Pero hay algo más grave: las órdenes
a empresas telefónicas de que entregaran al espionaje gubernamental
los datos de sus abonados, así como el programa PRISM, que permitió
a Washington meter la nariz en millones de cuentas personales de las
principales empresas internéticas, constituye una flagrante
violación a la letra y al espíritu de la Cuarta Enmienda
Constitucional de Estados Unidos, que establece “el derecho de los
habitantes a que sus personas, domicilios, papeles y efectos se
hallen a salvo de pesquisas y aprehensiones arbitrarias” y prohibe
la expedición de órdenes que vulneren ese derecho y que “no se
sustenten en un mortivo verosímil, estén corroboradas mediante
juramento o protesta y especifiquen el lugar que deba ser registrado
y las personas o cosas que han de ser detenidas o embargadas”.

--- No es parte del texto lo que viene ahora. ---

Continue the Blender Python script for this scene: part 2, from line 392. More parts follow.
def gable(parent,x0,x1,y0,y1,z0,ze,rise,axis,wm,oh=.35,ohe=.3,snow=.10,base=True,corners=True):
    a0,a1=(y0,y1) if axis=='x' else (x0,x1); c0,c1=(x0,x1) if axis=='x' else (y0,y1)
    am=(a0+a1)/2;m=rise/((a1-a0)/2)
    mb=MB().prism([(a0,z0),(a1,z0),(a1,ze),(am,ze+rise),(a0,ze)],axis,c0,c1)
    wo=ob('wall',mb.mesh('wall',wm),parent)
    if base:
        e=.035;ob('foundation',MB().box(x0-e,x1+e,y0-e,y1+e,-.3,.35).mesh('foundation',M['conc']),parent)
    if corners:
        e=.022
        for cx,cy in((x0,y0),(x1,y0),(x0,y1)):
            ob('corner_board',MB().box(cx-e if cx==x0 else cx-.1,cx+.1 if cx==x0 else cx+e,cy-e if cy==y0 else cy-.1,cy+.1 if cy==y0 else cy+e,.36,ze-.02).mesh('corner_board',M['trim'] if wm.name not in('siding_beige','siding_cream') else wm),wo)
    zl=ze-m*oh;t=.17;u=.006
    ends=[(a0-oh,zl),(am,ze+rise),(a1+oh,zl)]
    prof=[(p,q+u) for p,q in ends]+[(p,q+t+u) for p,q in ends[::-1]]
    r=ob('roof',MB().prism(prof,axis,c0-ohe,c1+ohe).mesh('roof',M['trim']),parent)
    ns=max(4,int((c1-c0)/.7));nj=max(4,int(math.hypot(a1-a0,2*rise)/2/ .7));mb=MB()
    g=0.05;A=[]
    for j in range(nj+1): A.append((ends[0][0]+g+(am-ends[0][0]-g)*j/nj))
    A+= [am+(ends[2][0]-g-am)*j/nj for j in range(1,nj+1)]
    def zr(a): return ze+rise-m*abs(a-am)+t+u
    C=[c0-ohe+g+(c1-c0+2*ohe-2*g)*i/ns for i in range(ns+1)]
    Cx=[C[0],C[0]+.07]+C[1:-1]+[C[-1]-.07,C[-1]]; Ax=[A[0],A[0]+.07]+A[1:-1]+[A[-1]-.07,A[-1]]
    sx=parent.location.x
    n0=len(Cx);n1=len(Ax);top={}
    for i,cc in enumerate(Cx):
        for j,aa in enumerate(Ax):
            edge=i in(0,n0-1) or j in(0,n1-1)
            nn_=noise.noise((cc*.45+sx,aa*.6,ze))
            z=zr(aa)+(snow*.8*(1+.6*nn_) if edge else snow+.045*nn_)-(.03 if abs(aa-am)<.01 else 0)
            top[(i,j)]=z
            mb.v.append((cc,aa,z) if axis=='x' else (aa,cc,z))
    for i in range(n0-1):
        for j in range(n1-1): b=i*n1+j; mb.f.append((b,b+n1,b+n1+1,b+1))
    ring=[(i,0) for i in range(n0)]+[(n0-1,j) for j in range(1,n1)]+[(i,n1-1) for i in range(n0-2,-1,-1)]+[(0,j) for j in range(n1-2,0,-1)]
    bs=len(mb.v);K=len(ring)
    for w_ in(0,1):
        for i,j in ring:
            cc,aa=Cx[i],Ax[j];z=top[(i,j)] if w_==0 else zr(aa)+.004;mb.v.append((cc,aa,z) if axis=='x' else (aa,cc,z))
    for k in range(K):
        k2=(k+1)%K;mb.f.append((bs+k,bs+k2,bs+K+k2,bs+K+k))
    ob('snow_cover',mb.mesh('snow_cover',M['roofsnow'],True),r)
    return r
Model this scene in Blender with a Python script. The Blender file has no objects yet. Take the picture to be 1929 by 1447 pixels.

Ahora el gobierno de Obama chapotea en
esbozos de justificaciones y trata de argumentar que el programa
PRISM y otros por el estilo no son violatorios de la Constitución.
Pero no la tiene fácil: tras las revelaciones de Snowden la Unión
Estadunidense por las Libertades Civiles (ACLU, por sus siglas en
inglés) interpuso una demanda en contra del gobierno. Y, además de
la ilegalidad, la mentira: apenas en marzo pasado, el general Keith
Alexander, director de la Agencia de Seguridad Nacional, había
negado enfáticamente en una audiencia en el Capitolio que esa
institución realizara un espionaje indiscriminado sobre la
ciudadanía estadunidense.
Hasta ahora la clase política de
Washington y sus operadores mediáticos han logrado engatusar a un
sector de la opinión pública con la idea de que las revelaciones de
2010, en las que participaron Bradley Manning, Julian Assange y
WikiLeaks, fueron un acto de “colaboración con el enemigo” que
puso en riesgo vidas de estadunidenses. A fin de cuentas, las
víctimas de las atrocidades e inmundicias sacadas a la luz por los
papeles de las guerras de Irak y Afganistán y por los cables del
Departamento de Estado fueron personas, organizaciones o dependencias
extranjeras . Aquellas filtraciones cimbraron al mundo pero no fueron
suficientes para crear en la mayoría de la sociedad estadunidense la
conciencia de que su gobierno se gasta el dinero público en enviar a
sus muchachos a matar y a que los maten para sembrar una deliberada
barbarie en la cual las corporaciones próximas a la Casa Blanca
puedan hacer negocio, así como para obtener más bastiones
estratégicos remotos desde los cuales el complejo militar-industrial
podrá lanzar nuevas guerras.
La hazaña de Sonwden es distinta
porque su escala no es tan planetaria, pero sí de efectos más
concentrados: ahora las víctimas de la ilegalidad estructural del
poder de Washington son los propios ciudadanos estadunidenses; no
pocos de ellos, celosos hasta la paranoia de la preservación de su
privacidad y enemigos jurados de cualquier interferencia
gubernamental en sus vidas.
Ahora, el presidente de Estados Unidos
no la tiene nada fácil. Las verdades expuestas por el ex empleado de
la CIA no gustan a buena parte de los conservadores y tampoco a los
progresistas que dieron el voto a Obama. Muchos de ellos estarán
cayendo en la cuenta, ahora sí, que el hombre por el cual votaron en
dos ocasiones es en realidad un prominente enemigo de los derechos
civiles y las libertades individuales.